• mozz
    link
    fedilink
    31 month ago

    I came here to say this.

    Modern physics already gives special status to observer objects and properties that “non-observer” objects don’t have, and every universe needs to be defined from some particular point of view instead of “objectively” from outside. There are a couple other weird things but those are two big ones to me.

    And so a physicist from the 2100s where physics is defined in relation to consciousness asks a modern physicist, so why did you think it was all just atoms and numbers in an “objective” universe?

    And the modern physicist says what the fuck are you talking about don’t get all weird and religious on me

    And the future physicist says okay dude good luck then

    • @FooBarrington@lemmy.world
      link
      fedilink
      10
      edit-2
      1 month ago

      You’re fundamentally misunderstanding the concept of an “observer” - it’s not a conscious entity literally observing something. It’s simply an object whose state depends on the quantum particle in question.

      • mozz
        link
        fedilink
        5
        edit-2
        1 month ago

        Why does the detector in the double slit experiment cause an interference pattern if its state depends on which slit the particle went through, but then it resets its internal state after, without transmitting the result?

        • @FooBarrington@lemmy.world
          link
          fedilink
          21 month ago

          There’s no way to fully erase the state, as information cannot be destroyed. There will always be consequences of the state measurement in the detector (e.g. through heat).

          • mozz
            link
            fedilink
            21 month ago

            Absolutely false. You have apparently never heard of the exact aspects of quantum mechanics which so surprised physicists when they were first discovered? (which are pretty much its defining feature) IDK, it kind of sounds that way.
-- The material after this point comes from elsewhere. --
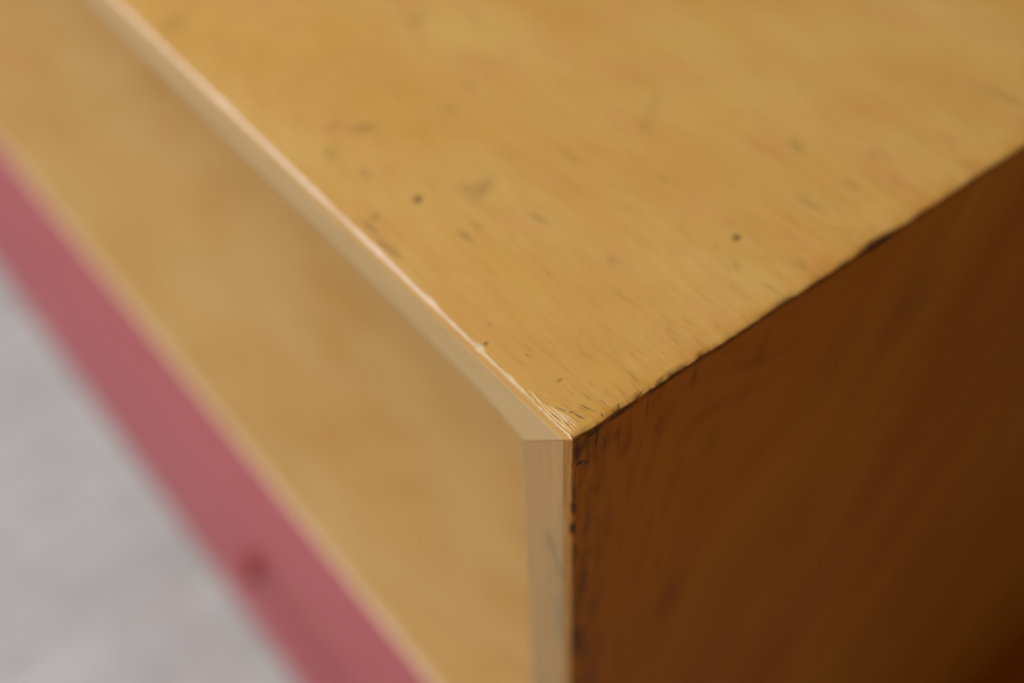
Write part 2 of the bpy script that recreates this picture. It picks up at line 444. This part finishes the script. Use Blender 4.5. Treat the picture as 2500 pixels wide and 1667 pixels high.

            I’m honestly not saying it’s as simple as the pop science oversimplification of QM, even though my comment was kind of invoking exactly that oversimplification. But yes, things like having the detector erase its measurements without recording them were exactly the types of experiments which started to point to something much stranger going on than just one object’s state depending on another.

            Citation

            Wheeler’s delayed-choice experiments demonstrate that extracting “which path” information after a particle passes through the slits can seem to retroactively alter its previous behavior at the slits.

            Quantum eraser experiments demonstrate that wave behavior can be restored by erasing or otherwise making permanently unavailable the “which path” information.

            Emphasis is mine. If I’ve misunderstood something then fill me in, sure.

        • @Shyfer@ttrpg.network
          link
          fedilink
          11 month ago

          There’s apparently a answer to this I’ve been told by physicists, but I’ve never quite understood it lol.